Few new scholars have other different views that it was not failed, it was planned from the beginning.

The Old Kingdom engineers had to go deep into the desert to find a suitable location for the Bent Pyramid and the quarries to build it. That location was the Eocene rock, the same applied to the Red Pyramid, approximately 2 km to the north. In close proximity to the Bent Pyramid are four depressions that are said to be the quarries for the pyramid, and it has been calculated that their volume is about twice the volume of the pyramid. These quarries flank the pyramid along its north and eastern sides, trenches were dug in the eastern quarry approximately 140 meters from the pyramid. These quarries provided the stone that built the core of the pyramid, and we can be fairly confident that the core of the pyramid rests on the same Eocene rock and clay.

There’s a suggestion that the bedrock of the pyramid is located some 2.5 meters below the casing.
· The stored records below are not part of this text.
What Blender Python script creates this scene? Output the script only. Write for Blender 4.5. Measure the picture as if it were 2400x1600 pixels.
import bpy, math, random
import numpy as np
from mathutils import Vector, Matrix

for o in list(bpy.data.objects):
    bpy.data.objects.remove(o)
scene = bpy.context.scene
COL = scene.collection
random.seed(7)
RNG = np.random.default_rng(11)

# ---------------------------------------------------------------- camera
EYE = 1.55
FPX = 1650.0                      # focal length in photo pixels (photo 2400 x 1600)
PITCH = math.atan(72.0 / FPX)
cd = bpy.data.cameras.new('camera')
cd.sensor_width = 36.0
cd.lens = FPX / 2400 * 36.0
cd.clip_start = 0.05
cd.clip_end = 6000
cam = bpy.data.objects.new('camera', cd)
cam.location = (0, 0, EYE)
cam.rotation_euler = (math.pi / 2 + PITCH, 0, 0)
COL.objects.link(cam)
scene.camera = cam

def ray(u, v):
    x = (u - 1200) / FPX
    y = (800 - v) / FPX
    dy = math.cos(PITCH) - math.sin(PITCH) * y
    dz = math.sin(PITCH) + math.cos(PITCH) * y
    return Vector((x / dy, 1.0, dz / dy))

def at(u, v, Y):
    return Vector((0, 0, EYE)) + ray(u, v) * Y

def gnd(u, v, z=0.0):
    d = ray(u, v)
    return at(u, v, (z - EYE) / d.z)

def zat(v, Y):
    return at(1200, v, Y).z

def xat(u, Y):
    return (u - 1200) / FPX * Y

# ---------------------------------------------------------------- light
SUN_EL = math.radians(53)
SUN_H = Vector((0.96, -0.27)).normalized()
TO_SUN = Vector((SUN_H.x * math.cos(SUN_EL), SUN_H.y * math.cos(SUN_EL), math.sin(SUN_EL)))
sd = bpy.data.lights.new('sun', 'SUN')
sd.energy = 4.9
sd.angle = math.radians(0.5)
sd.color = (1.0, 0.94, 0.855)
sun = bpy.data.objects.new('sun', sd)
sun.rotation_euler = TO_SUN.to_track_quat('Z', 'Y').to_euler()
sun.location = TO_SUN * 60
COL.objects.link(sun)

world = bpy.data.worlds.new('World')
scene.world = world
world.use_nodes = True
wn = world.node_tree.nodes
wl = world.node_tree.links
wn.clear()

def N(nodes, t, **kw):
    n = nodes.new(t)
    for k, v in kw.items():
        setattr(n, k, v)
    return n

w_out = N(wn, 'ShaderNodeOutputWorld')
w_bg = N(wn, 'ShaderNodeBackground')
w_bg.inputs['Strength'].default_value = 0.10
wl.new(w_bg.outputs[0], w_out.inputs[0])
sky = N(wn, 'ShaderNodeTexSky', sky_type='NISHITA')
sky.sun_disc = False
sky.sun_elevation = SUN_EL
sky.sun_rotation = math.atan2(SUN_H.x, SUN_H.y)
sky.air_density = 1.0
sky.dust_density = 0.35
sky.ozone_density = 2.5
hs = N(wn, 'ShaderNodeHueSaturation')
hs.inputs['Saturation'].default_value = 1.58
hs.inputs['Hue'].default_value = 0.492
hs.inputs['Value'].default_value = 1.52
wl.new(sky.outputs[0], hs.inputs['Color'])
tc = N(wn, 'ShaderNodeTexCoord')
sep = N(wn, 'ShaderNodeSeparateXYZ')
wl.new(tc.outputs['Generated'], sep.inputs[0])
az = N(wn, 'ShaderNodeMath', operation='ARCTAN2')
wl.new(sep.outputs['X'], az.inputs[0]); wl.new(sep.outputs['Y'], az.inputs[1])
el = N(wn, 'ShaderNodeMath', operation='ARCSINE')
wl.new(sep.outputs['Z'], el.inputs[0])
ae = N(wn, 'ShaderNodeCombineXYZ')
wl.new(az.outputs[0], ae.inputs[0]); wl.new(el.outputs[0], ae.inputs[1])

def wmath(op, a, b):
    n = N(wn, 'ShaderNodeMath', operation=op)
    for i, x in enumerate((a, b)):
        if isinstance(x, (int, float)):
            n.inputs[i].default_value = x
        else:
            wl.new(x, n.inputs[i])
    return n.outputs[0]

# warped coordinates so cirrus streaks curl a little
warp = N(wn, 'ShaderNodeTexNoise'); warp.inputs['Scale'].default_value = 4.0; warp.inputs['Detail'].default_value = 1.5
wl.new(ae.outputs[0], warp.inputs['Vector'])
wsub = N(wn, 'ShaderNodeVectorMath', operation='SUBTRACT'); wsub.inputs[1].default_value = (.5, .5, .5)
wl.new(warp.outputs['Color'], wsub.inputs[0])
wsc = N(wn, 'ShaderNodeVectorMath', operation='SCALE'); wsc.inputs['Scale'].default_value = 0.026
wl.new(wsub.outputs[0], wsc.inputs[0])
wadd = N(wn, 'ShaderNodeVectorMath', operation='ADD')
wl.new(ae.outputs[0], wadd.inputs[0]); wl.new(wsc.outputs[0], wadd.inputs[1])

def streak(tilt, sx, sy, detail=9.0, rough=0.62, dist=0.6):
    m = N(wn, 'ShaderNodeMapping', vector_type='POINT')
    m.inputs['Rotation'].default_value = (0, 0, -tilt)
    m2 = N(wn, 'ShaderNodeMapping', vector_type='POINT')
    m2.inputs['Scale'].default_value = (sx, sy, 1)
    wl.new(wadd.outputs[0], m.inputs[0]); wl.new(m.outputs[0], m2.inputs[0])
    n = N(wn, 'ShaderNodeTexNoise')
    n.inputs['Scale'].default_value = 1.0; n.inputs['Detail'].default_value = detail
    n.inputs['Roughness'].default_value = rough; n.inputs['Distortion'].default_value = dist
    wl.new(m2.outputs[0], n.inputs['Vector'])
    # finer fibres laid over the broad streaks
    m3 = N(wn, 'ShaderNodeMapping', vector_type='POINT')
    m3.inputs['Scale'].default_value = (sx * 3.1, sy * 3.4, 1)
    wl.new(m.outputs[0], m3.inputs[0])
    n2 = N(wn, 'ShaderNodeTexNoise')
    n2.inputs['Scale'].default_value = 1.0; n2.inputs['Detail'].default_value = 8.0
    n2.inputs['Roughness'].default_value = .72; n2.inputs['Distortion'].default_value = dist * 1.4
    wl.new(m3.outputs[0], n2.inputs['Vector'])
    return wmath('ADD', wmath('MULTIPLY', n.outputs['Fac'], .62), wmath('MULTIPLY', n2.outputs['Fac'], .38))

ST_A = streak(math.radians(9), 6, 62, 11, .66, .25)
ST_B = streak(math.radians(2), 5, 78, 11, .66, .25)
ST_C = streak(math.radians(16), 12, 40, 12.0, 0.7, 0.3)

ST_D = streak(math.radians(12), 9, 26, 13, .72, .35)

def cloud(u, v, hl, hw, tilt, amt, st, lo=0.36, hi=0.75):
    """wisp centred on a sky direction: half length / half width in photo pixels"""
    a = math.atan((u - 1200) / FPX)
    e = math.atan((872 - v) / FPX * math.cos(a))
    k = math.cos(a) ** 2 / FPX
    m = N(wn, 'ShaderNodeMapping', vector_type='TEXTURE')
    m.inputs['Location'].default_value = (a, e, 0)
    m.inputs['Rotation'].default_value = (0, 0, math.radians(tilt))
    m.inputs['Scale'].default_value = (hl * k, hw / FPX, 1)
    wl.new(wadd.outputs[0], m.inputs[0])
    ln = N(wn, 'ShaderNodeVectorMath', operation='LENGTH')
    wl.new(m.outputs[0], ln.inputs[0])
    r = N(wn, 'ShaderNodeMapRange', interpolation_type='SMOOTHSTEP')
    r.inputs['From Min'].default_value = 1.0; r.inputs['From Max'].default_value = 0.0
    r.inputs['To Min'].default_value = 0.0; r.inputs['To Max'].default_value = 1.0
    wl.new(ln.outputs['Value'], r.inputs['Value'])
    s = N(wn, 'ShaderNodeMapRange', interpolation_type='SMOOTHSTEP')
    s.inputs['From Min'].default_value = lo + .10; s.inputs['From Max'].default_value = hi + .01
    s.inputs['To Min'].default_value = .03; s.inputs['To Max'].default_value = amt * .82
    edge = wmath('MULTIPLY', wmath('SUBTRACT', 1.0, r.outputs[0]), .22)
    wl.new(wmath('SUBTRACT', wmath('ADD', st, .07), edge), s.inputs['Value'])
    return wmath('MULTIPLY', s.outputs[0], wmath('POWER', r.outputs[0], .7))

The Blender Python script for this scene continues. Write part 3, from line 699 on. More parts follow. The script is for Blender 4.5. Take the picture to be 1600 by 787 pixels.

This casing for the most part is laid on single foundation stones except for the corners where the foundation stones are more numerous and appear to rest on the bedrock some 2.5 meters below.

Was it a 60-degree pyramid?

Why the 60-degree pyramid was abandoned?

The simple answer could be that there is no 60-degree pyramid.

Simply the pyramid was built within 75 degrees, the original angle commencing from the bottom of the protuberance of the lower block.